Gaia EDR3 comparative study of protoplanetary disk fractions in young stellar clusters

TL;DR

This study compares protoplanetary disk fractions in young stellar clusters using Gaia EDR3 data across extended and compact regions, finding similar disk fractions and emphasizing the importance of wide-field analysis for accurate characterization.

Contribution

It provides the first large-scale comparison of disk fractions in extended versus compact regions of young clusters, utilizing Gaia EDR3 and VO tools to improve accuracy.

Findings

Inner and extended disk fractions are similar within 10%.

Wide field of view is essential for accurate disk fraction measurement.

Provides a comprehensive database for future cluster studies.

Abstract

(Abridged) The lifetime of protoplanetary disks around young stars limits the timescale when planets form. A disk dissipation timescale < 10 Myr was inferred from surveys providing the fraction of stars with disks in young stellar clusters with different ages.
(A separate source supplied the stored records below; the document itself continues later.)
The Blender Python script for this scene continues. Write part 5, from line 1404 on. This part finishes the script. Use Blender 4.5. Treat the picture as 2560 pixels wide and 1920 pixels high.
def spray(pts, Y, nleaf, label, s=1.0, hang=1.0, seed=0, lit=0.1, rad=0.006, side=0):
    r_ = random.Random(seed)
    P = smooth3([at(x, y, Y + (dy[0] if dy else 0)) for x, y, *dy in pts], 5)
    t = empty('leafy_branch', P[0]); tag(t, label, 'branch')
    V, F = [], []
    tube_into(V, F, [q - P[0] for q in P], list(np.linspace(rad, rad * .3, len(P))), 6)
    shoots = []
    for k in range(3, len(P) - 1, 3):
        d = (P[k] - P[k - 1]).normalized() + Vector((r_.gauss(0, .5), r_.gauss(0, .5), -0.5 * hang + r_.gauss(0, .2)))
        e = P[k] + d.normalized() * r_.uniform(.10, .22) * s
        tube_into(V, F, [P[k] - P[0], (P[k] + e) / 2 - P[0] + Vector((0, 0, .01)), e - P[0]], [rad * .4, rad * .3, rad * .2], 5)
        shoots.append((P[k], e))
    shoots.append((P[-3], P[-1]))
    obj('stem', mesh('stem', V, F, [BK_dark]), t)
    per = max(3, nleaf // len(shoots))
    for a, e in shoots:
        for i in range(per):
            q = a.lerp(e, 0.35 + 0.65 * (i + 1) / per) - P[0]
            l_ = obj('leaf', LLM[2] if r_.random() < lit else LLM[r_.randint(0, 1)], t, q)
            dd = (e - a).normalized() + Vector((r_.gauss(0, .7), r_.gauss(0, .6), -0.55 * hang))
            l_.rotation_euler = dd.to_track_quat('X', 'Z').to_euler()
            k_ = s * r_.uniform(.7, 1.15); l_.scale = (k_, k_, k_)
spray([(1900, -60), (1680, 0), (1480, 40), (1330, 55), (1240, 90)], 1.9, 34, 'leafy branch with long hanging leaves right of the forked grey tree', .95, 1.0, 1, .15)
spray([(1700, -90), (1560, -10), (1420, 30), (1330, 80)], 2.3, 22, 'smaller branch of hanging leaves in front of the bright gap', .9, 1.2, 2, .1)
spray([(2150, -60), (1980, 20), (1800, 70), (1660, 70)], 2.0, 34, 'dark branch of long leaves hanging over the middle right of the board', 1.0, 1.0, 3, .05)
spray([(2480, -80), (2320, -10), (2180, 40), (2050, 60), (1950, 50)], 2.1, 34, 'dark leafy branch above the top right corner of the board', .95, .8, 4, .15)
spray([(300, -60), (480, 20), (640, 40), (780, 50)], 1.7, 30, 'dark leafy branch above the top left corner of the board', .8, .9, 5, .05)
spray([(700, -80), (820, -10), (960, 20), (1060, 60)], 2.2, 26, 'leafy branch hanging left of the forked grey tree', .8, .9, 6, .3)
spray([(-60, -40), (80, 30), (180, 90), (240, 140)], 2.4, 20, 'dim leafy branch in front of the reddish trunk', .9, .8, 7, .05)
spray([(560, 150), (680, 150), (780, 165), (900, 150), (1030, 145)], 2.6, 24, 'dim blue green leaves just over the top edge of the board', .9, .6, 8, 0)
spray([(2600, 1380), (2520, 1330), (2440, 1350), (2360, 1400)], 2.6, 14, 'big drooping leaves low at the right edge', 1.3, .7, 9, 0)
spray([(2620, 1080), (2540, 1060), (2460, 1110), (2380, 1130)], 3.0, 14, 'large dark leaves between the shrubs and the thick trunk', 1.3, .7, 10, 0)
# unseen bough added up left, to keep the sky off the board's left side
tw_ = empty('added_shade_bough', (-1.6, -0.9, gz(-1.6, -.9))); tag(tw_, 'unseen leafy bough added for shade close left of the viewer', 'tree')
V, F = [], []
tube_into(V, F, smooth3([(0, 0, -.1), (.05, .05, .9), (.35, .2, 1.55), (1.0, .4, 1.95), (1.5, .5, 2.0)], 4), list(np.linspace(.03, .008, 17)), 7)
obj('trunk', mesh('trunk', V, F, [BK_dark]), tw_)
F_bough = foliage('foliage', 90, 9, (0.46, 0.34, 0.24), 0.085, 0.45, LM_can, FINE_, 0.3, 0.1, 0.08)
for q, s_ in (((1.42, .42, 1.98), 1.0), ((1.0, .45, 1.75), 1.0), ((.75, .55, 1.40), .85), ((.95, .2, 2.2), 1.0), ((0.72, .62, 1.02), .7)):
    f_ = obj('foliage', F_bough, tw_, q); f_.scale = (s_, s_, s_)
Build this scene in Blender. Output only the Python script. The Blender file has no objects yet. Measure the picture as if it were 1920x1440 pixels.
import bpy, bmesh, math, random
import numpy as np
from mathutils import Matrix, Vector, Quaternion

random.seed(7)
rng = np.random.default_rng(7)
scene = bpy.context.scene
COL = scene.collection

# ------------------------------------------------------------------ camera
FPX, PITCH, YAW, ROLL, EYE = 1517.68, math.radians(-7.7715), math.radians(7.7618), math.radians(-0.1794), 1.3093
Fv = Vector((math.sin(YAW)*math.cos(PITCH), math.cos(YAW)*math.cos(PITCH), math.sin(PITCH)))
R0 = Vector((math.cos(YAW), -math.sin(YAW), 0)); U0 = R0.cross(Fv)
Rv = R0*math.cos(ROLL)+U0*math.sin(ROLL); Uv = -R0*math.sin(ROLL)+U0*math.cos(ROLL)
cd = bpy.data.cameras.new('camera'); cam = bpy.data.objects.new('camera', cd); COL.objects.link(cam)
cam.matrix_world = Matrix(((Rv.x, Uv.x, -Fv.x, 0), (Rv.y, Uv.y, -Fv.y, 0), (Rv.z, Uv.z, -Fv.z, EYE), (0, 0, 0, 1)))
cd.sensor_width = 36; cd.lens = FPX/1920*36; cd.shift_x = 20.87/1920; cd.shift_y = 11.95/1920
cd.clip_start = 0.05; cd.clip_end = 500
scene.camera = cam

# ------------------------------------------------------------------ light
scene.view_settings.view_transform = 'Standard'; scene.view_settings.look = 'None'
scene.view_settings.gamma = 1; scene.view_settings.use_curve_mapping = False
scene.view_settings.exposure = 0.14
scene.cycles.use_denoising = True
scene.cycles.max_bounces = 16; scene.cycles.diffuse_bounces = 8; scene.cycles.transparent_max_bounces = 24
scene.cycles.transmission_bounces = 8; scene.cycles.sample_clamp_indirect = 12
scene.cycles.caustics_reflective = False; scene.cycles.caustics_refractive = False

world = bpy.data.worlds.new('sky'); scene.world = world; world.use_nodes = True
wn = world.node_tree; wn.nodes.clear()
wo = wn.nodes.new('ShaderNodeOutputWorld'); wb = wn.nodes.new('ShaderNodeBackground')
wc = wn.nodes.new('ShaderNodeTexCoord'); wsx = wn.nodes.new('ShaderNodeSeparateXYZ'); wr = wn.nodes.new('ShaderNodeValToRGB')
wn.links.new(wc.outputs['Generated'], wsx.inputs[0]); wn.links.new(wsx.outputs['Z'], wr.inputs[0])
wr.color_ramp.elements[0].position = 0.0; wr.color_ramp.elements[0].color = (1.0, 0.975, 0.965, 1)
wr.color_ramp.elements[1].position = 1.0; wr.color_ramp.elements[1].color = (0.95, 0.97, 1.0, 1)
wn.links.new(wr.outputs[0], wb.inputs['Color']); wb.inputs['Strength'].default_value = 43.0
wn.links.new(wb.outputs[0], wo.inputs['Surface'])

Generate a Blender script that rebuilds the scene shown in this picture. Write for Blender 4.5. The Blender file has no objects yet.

However, most previous surveys focused on the compact region within ~ 2 pc from the clusters' centers, for which the disk fraction information considering the outer part is practically absent. We aim to test if disk fraction estimates change when inferred from an extended region around the clusters' centers. Gaia EDR3 data and a best-suited, Virtual Observatory (VO)-based tool -Clusterix-, are used to identify member stars for a representative sample of 19 young clusters considering two concentric fields of view (FOV) with radii ~ 20 pc and ~ 2 pc. Our analysis reveals that the inner disk fractions inferred from the compact and the extended regions are equal within ~ 10%, which does not support a previous hypothesis proposing that disk fractions should be significantly larger considering extended regions. A list of member and disk stars in each cluster is provided and stored in a VO-compliant archive. Averaged values and plots characterizing the whole clusters are also provided, including HR diagrams based on Gaia colors and absolute magnitudes. Our results cover the largest fields ever probed when dealing with disk fractions for all clusters analysed, and imply that their complete characterization requires the use of wide FOVs. The resulting database is a benchmark for future detailed studies of young clusters, whose disk fractions must be accurately determined by using multi-wavelength analysis potentially combined with data from coming Gaia releases.